Scripts that build scenes:
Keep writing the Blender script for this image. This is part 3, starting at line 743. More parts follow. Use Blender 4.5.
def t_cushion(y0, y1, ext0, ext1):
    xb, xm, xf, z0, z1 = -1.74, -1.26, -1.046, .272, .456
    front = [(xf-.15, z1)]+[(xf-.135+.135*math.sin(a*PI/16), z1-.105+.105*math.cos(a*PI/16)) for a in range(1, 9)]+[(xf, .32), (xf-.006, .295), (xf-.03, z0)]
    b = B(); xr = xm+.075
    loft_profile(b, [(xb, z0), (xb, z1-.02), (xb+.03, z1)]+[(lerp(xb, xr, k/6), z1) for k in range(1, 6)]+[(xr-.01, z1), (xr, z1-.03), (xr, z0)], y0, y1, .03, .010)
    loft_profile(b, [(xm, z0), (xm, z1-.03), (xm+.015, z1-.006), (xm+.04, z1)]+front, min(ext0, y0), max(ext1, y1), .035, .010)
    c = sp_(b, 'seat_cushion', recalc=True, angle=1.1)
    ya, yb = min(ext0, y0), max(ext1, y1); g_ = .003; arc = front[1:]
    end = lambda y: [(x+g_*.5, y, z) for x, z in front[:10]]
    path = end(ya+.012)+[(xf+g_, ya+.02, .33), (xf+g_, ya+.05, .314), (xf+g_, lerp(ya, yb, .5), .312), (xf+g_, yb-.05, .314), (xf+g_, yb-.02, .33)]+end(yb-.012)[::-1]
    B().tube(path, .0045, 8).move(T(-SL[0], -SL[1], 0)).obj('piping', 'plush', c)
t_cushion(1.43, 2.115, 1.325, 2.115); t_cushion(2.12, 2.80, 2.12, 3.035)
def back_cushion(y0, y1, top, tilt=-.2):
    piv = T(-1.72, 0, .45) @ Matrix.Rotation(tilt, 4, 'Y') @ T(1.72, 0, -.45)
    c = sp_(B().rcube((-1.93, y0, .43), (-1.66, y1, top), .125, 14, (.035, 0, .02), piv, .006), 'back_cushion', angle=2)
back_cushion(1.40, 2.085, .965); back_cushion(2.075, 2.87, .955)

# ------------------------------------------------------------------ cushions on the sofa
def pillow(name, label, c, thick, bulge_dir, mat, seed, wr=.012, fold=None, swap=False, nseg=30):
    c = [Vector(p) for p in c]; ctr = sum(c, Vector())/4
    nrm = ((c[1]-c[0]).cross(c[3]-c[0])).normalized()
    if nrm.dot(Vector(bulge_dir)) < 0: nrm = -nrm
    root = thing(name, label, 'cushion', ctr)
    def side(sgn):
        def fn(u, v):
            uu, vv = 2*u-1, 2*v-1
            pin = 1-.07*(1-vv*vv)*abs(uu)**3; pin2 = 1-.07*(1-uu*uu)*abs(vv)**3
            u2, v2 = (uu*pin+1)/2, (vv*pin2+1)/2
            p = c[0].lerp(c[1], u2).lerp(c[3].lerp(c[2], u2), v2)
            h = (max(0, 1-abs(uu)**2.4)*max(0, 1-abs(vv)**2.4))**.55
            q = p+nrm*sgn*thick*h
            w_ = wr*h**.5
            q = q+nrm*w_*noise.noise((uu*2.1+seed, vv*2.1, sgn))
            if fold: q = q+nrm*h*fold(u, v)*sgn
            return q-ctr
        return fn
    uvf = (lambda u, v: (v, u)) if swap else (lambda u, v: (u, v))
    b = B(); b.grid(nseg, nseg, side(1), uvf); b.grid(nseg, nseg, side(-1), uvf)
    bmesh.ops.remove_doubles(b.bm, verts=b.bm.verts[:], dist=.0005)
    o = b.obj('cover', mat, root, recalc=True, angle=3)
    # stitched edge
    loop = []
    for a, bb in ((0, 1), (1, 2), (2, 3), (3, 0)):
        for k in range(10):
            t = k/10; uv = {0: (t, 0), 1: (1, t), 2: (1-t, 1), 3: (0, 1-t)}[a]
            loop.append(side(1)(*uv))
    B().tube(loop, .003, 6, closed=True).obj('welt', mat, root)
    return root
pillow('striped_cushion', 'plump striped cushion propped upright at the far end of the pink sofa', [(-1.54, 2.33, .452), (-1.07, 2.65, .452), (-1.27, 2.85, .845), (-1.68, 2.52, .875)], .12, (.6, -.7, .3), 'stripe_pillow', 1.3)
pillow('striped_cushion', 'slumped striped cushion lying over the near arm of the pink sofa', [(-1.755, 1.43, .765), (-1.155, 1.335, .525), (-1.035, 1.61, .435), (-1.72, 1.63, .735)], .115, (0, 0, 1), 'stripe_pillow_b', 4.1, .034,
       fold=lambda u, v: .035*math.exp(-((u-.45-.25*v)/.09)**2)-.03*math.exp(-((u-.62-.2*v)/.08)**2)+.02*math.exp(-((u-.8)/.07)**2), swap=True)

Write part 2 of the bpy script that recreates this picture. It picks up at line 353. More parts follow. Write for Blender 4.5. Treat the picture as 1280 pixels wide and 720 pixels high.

[EXERCISE DESCRIPTION] Starting at the first line of the entries above, please extract each line up to and including the line with "back_cushion(1.40, 2.085, .965);", unchanged, and add nothing.

[EXPECTED OUTPUT]
Keep writing the Blender script for this image. This is part 3, starting at line 743. More parts follow. Use Blender 4.5.
def t_cushion(y0, y1, ext0, ext1):
    xb, xm, xf, z0, z1 = -1.74, -1.26, -1.046, .272, .456
    front = [(xf-.15, z1)]+[(xf-.135+.135*math.sin(a*PI/16), z1-.105+.105*math.cos(a*PI/16)) for a in range(1, 9)]+[(xf, .32), (xf-.006, .295), (xf-.03, z0)]
    b = B(); xr = xm+.075
    loft_profile(b, [(xb, z0), (xb, z1-.02), (xb+.03, z1)]+[(lerp(xb, xr, k/6), z1) for k in range(1, 6)]+[(xr-.01, z1), (xr, z1-.03), (xr, z0)], y0, y1, .03, .010)
    loft_profile(b, [(xm, z0), (xm, z1-.03), (xm+.015, z1-.006), (xm+.04, z1)]+front, min(ext0, y0), max(ext1, y1), .035, .010)
    c = sp_(b, 'seat_cushion', recalc=True, angle=1.1)
    ya, yb = min(ext0, y0), max(ext1, y1); g_ = .003; arc = front[1:]
    end = lambda y: [(x+g_*.5, y, z) for x, z in front[:10]]
    path = end(ya+.012)+[(xf+g_, ya+.02, .33), (xf+g_, ya+.05, .314), (xf+g_, lerp(ya, yb, .5), .312), (xf+g_, yb-.05, .314), (xf+g_, yb-.02, .33)]+end(yb-.012)[::-1]
    B().tube(path, .0045, 8).move(T(-SL[0], -SL[1], 0)).obj('piping', 'plush', c)
t_cushion(1.43, 2.115, 1.325, 2.115); t_cushion(2.12, 2.80, 2.12, 3.035)
def back_cushion(y0, y1, top, tilt=-.2):
    piv = T(-1.72, 0, .45) @ Matrix.Rotation(tilt, 4, 'Y') @ T(1.72, 0, -.45)
    c = sp_(B().rcube((-1.93, y0, .43), (-1.66, y1, top), .125, 14, (.035, 0, .02), piv, .006), 'back_cushion', angle=2)
back_cushion(1.40, 2.085, .965); back_cushion(2.075, 2.87, .955)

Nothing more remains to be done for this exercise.